Who could complain that Pierre Hantaï is taking his time to roam among Scarlatti’s sonatas – 26 years after the appearance of his first Scarlatti disc for Astrée Auvidis (4/93), this (Vol 6 of the Mirare series) is still only the seventh – when by doing so he allows us to savour each one, to feel that each new disc is an individually curated gift to us? Perhaps only three of the 17 sonatas included here are at all widely known: Kk119, with its acrobatic leaps, almost like a circus act complete with ‘ta-das’ and ‘allez-oops’; the proud-gestured Kk6; and Kk18, with its frothing presto semiquavers. But naturally there are plenty of other gems to discover. The lilting dance measures, fizzing rockets and dazzling octaves of Kk43 – Scarlatti at his most brilliant – suggest some wild choreographic fantasy; Kk69 has a smoothly coordinated spider-like crawl similar to the better-known Kk87; the capricious Kk273 whirs gently like a mechanical toy before springing off into swirling scales, plunging arpeggios and then a harmonically dense gigue; and Kk487 opens with the massive, attention-grabbing chords and textural contrasts of an orchestral overture. There’s so much more – there always is in Scarlatti – but there simply isn’t room here to describe it all.

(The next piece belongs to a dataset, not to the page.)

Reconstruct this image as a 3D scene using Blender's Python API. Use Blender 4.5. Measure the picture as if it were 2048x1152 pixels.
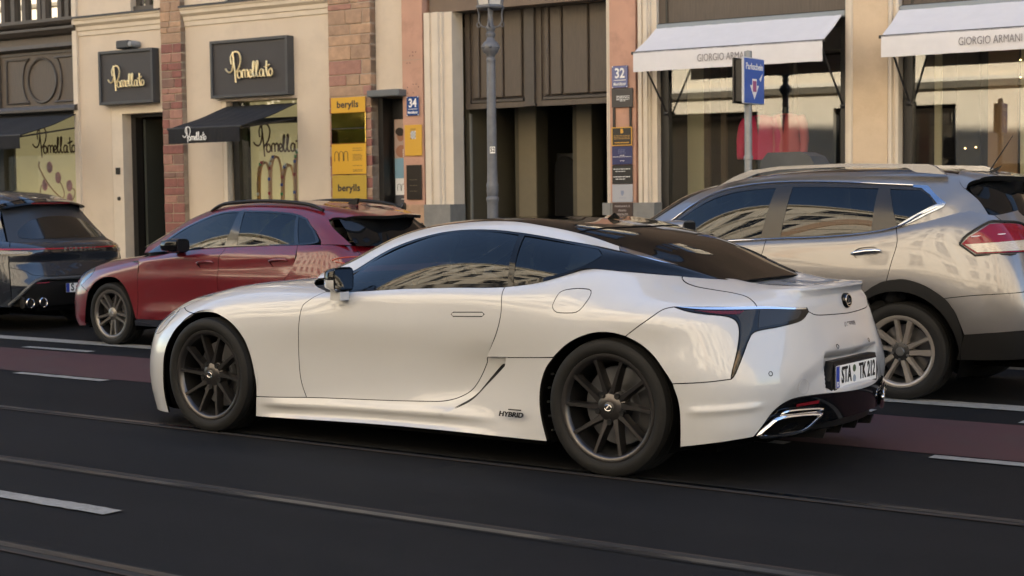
import bpy, bmesh, math, random
from mathutils import Vector, Matrix, geometry
import numpy as np
random.seed(7)
scene = bpy.context.scene
for o in list(bpy.data.objects): bpy.data.objects.remove(o)
COL = scene.collection

# ---------------------------------------------------------------- camera
cam_d = bpy.data.cameras.new('camera'); cam = bpy.data.objects.new('camera', cam_d); COL.objects.link(cam)
yaw, pitch, roll = math.radians(35.765), math.radians(3.368), math.radians(.66)
fw = Vector((-math.sin(yaw) * math.cos(pitch), math.cos(yaw) * math.cos(pitch), -math.sin(pitch)))
rt = Vector((math.cos(yaw), math.sin(yaw), 0)); dn = fw.cross(rt)
r2 = rt * math.cos(roll) + dn * math.sin(roll); d2 = dn * math.cos(roll) - rt * math.sin(roll)
cam.matrix_world = Matrix(((r2.x, -d2.x, -fw.x, 0), (r2.y, -d2.y, -fw.y, 0), (r2.z, -d2.z, -fw.z, 1.4125), (0, 0, 0, 1)))
cam_d.sensor_width = 36; cam_d.lens = 3070 / 2048 * 36; cam_d.clip_start = .1; cam_d.clip_end = 600
cam_d.dof.use_dof = True; cam_d.dof.focus_distance = 9.2; cam_d.dof.aperture_fstop = 4.5
scene.camera = cam

# ---------------------------------------------------------------- sky and sun
SUN_EL, SUN_AZ = 32, 14          # the sun stands behind the shop buildings (over their roofs), a little to the right
world = bpy.data.worlds.new('World'); scene.world = world; world.use_nodes = True
wn = world.node_tree.nodes; bg = wn['Background']
sky = wn.new('ShaderNodeTexSky'); sky.sky_type = 'NISHITA'; sky.sun_disc = False
sky.sun_elevation = math.radians(SUN_EL); sky.sun_rotation = math.radians(SUN_AZ)
sky.air_density = 1.0; sky.dust_density = .6; sky.ozone_density = 1.0
world.node_tree.links.new(sky.outputs[0], bg.inputs[0]); bg.inputs[1].default_value = .115
sun_d = bpy.data.lights.new('sun', 'SUN'); sun_d.energy = 4.9; sun_d.angle = math.radians(.5); sun_d.color = (1, .93, .83)
sun = bpy.data.objects.new('sun', sun_d); COL.objects.link(sun)
el, az = math.radians(SUN_EL), math.radians(SUN_AZ)
sdir = Vector((math.sin(az) * math.cos(el), math.cos(az) * math.cos(el), math.sin(el)))
sun.rotation_euler = sdir.to_track_quat('Z', 'Y').to_euler(); sun.location = (0, 0, 40)

vs = scene.view_settings
vs.view_transform = 'Standard'; vs.look = 'None'; vs.gamma = 1; vs.use_curve_mapping = False; vs.exposure = 2.1
scene.cycles.max_bounces = 10; scene.cycles.diffuse_bounces = 5; scene.cycles.glossy_bounces = 5
scene.cycles.transparent_max_bounces = 12; scene.cycles.sample_clamp_indirect = 6
import numpy as np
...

Hantaï never makes the mistake of tearing into these pieces and wrestling them. If the music itself seems to approach organised chaos in places, his playing is always controlled, seeking out lyricism and humanity, no matter how fast the notes fly. And when Scarlatti explicitly sings his soul, so does Hantaï, for instance in the tenderly spun affettuoso of Kk384. He can do all this because of a superb technique that puts him in command of all the virtuoso fireworks but also enables him to let every note speak eloquently with perfect placement and tone. It really is playing of the highest order. When Hantaï started recording Scarlatti in 1993 he tended to get overlooked in favour of the spectacularly virtuoso but harder-fingered Andreas Staier. But now, with every superb new release, the

Frenchman is laying further claim to a position as perhaps the best Scarlatti harpsichordist of all.